-- What you will do --
Identify the lines that contain the string "Continue", then copy each of them.

* BEGIN Provided records *

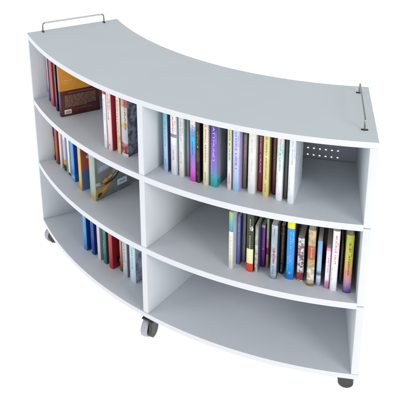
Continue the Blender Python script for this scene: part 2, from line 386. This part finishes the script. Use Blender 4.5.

* END Provided records *
* BEGIN Provided records *

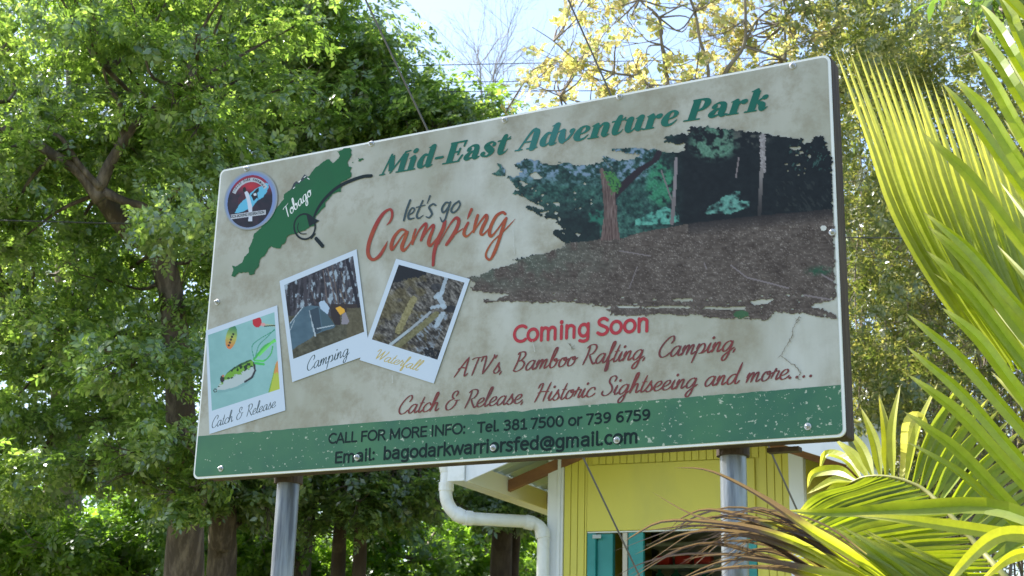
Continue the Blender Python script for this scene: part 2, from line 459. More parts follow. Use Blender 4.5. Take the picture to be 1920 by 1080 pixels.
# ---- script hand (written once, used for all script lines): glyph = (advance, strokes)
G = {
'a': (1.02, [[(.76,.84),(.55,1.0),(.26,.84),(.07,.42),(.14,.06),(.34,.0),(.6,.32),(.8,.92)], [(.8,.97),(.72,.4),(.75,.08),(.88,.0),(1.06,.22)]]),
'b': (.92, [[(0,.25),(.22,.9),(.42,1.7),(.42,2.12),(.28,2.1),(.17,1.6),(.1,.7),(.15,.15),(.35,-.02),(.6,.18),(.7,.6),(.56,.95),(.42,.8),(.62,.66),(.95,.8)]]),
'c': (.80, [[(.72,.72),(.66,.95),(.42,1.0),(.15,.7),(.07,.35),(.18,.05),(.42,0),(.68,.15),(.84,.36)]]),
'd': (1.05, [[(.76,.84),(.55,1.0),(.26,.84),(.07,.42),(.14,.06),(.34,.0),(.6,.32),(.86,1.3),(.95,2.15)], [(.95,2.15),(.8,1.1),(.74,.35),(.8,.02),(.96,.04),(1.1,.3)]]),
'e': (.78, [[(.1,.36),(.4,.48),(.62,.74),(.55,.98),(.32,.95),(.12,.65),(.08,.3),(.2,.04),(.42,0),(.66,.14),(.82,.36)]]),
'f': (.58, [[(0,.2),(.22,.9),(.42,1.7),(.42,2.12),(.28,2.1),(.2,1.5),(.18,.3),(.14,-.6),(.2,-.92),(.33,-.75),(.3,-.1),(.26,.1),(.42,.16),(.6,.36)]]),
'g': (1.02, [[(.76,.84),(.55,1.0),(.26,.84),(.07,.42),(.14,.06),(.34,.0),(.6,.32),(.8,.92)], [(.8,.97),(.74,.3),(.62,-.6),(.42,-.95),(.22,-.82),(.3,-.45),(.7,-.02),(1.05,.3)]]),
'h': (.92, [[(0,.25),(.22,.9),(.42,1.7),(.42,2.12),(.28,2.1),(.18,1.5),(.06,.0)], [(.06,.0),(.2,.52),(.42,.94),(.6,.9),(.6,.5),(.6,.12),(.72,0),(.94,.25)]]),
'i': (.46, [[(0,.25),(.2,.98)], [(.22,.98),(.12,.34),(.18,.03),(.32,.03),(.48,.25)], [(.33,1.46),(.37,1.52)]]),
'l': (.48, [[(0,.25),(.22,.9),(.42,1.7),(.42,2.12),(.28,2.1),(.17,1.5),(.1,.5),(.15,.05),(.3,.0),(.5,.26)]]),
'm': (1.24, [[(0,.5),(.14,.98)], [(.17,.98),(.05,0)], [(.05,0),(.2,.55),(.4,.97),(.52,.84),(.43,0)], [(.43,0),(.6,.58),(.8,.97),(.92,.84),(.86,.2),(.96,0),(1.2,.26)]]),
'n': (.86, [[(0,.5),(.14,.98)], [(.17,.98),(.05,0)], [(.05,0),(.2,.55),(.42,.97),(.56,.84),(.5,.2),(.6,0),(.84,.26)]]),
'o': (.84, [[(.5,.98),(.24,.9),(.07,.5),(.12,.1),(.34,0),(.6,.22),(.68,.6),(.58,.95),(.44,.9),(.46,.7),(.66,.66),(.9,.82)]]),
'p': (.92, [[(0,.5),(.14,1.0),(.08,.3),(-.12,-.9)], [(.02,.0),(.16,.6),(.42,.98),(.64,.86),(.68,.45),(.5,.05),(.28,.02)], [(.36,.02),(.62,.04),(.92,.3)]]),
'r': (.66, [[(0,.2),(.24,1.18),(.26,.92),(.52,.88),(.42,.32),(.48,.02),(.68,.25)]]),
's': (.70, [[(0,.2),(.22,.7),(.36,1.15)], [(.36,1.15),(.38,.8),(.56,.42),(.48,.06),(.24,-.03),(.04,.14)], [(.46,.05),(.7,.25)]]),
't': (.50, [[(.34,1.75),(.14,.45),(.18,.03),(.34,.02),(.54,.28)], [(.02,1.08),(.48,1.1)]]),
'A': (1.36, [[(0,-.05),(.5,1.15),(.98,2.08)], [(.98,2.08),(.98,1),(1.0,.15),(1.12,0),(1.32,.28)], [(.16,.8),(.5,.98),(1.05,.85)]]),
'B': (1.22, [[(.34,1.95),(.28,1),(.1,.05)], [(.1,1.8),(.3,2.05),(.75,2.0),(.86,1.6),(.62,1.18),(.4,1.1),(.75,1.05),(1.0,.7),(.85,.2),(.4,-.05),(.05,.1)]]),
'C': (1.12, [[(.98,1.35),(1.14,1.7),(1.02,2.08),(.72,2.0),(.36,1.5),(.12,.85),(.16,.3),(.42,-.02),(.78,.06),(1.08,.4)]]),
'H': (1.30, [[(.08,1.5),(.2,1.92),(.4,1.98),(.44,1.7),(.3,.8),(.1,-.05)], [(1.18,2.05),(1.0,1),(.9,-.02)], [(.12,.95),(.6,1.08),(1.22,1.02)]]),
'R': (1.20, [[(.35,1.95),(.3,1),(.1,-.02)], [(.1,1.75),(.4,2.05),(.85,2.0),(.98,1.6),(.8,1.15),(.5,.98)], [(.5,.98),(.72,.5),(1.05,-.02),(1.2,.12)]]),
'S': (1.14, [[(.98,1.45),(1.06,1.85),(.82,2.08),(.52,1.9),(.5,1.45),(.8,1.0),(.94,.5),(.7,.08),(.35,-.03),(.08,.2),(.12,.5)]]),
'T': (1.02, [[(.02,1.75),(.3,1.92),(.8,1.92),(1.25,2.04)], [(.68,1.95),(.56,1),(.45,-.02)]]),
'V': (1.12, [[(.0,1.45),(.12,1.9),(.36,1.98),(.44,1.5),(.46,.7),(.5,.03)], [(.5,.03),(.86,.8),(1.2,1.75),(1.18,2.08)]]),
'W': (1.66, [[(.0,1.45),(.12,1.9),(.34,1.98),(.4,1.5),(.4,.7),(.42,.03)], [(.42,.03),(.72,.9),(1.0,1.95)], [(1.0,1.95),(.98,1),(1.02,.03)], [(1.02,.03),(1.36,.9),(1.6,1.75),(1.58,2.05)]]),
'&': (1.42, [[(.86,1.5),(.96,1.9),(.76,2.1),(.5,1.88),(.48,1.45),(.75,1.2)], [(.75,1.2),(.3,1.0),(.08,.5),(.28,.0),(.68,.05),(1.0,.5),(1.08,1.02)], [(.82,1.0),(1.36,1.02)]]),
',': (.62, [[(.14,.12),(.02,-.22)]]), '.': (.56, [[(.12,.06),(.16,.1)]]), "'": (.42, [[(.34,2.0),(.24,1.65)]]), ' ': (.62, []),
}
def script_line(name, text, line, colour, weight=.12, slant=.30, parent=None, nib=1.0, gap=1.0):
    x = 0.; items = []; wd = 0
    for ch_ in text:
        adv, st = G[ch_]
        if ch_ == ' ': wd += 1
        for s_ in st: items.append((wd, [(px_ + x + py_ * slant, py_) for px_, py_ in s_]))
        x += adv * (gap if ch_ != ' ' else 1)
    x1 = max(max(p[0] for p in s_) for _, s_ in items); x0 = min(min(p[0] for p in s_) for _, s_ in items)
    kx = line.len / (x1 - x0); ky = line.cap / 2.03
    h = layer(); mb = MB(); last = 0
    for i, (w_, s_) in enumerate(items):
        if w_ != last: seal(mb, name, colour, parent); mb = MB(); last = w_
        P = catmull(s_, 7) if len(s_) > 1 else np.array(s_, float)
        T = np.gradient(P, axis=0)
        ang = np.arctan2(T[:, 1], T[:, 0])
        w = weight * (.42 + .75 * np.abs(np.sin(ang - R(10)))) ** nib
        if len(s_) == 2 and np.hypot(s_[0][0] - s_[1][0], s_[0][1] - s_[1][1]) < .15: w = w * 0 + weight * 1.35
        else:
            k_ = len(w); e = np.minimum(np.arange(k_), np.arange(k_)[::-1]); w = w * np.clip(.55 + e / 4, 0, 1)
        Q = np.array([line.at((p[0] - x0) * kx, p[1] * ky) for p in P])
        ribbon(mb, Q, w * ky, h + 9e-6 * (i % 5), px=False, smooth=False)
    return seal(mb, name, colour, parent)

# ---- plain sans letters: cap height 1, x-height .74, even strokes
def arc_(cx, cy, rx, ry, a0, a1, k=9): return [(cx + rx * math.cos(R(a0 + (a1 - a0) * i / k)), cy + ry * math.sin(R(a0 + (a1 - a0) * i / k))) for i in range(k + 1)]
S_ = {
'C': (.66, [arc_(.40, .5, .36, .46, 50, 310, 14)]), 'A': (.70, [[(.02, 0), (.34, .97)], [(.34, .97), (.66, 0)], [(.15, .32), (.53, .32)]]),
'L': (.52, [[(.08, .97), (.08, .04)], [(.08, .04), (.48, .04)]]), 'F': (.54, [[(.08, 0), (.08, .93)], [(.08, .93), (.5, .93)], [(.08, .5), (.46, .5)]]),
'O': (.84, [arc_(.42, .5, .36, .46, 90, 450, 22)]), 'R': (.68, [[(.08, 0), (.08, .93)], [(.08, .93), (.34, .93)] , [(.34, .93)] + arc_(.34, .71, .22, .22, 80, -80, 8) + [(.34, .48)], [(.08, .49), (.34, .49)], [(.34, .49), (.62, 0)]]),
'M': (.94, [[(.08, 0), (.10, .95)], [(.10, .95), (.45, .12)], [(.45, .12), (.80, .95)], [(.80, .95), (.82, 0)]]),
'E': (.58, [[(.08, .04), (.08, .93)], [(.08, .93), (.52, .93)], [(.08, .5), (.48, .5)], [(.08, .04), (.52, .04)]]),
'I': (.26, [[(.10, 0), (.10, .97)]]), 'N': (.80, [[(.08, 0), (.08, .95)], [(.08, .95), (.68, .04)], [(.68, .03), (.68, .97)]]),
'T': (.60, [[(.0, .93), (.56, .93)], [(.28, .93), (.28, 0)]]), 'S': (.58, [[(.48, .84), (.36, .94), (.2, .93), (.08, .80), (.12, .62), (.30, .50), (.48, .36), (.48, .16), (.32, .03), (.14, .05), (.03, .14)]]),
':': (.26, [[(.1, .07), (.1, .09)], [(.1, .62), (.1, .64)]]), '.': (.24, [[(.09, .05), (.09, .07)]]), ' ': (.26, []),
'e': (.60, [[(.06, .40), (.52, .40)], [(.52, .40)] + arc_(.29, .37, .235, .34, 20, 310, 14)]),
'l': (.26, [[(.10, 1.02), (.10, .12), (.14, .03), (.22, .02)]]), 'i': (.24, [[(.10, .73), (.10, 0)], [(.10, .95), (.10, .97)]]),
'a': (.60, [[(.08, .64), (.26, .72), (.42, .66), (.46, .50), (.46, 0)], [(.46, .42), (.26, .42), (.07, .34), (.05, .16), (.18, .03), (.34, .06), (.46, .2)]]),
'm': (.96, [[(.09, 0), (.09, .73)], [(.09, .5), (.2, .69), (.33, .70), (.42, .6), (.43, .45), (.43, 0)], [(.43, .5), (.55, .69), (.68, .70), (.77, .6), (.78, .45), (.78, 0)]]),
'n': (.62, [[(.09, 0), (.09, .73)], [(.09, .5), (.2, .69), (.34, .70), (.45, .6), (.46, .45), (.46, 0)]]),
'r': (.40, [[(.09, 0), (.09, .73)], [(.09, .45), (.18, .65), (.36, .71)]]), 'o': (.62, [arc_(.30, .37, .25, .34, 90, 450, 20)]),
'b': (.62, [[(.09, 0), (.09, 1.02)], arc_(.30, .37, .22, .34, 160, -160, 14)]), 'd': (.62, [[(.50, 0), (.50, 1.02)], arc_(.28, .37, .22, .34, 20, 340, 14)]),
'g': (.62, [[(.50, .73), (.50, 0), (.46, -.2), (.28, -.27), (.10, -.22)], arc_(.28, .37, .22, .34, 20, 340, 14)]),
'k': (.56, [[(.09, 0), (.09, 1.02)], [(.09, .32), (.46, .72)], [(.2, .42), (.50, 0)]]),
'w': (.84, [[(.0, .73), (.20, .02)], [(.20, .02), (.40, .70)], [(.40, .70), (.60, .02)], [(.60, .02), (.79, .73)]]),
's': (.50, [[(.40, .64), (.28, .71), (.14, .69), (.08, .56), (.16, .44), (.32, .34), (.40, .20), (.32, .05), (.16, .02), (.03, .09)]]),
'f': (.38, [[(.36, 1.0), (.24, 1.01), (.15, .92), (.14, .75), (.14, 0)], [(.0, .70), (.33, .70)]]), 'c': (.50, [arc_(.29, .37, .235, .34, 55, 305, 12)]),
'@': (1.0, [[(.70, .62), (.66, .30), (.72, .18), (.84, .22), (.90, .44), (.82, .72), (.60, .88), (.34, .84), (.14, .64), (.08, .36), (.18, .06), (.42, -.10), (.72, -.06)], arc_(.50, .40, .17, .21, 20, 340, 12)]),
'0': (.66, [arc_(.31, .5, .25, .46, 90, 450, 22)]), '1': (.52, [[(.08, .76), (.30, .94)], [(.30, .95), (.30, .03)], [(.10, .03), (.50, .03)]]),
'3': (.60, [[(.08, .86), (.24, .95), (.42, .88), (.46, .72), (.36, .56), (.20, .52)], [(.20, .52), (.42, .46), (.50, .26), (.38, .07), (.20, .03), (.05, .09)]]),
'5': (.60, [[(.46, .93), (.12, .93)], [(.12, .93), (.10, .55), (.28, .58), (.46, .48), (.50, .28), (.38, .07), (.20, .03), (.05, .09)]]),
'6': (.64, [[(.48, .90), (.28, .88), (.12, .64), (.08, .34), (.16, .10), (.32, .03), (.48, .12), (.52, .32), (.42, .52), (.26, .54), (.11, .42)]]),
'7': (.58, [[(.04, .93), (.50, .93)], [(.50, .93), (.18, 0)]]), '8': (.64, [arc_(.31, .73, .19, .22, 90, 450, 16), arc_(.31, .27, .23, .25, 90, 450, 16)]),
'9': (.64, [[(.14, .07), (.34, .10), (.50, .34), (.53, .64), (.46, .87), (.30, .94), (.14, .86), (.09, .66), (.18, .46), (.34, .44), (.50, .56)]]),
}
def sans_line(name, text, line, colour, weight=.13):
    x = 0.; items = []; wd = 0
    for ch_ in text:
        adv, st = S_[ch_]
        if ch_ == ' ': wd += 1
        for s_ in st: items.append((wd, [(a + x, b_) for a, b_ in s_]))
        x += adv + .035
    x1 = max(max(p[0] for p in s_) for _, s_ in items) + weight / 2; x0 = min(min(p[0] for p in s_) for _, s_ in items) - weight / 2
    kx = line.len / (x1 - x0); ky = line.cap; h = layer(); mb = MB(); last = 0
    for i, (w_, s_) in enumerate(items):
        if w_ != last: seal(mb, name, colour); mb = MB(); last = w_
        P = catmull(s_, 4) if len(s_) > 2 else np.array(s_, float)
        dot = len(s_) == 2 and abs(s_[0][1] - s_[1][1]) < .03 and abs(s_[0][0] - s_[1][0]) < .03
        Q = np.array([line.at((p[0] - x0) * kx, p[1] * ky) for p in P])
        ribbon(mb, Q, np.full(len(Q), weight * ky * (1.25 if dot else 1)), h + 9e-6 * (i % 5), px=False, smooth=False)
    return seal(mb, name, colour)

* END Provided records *

-- Task response --
Continue the Blender Python script for this scene: part 2, from line 386. This part finishes the script. Use Blender 4.5.
Continue the Blender Python script for this scene: part 2, from line 459. More parts follow. Use Blender 4.5. Take the picture to be 1920 by 1080 pixels.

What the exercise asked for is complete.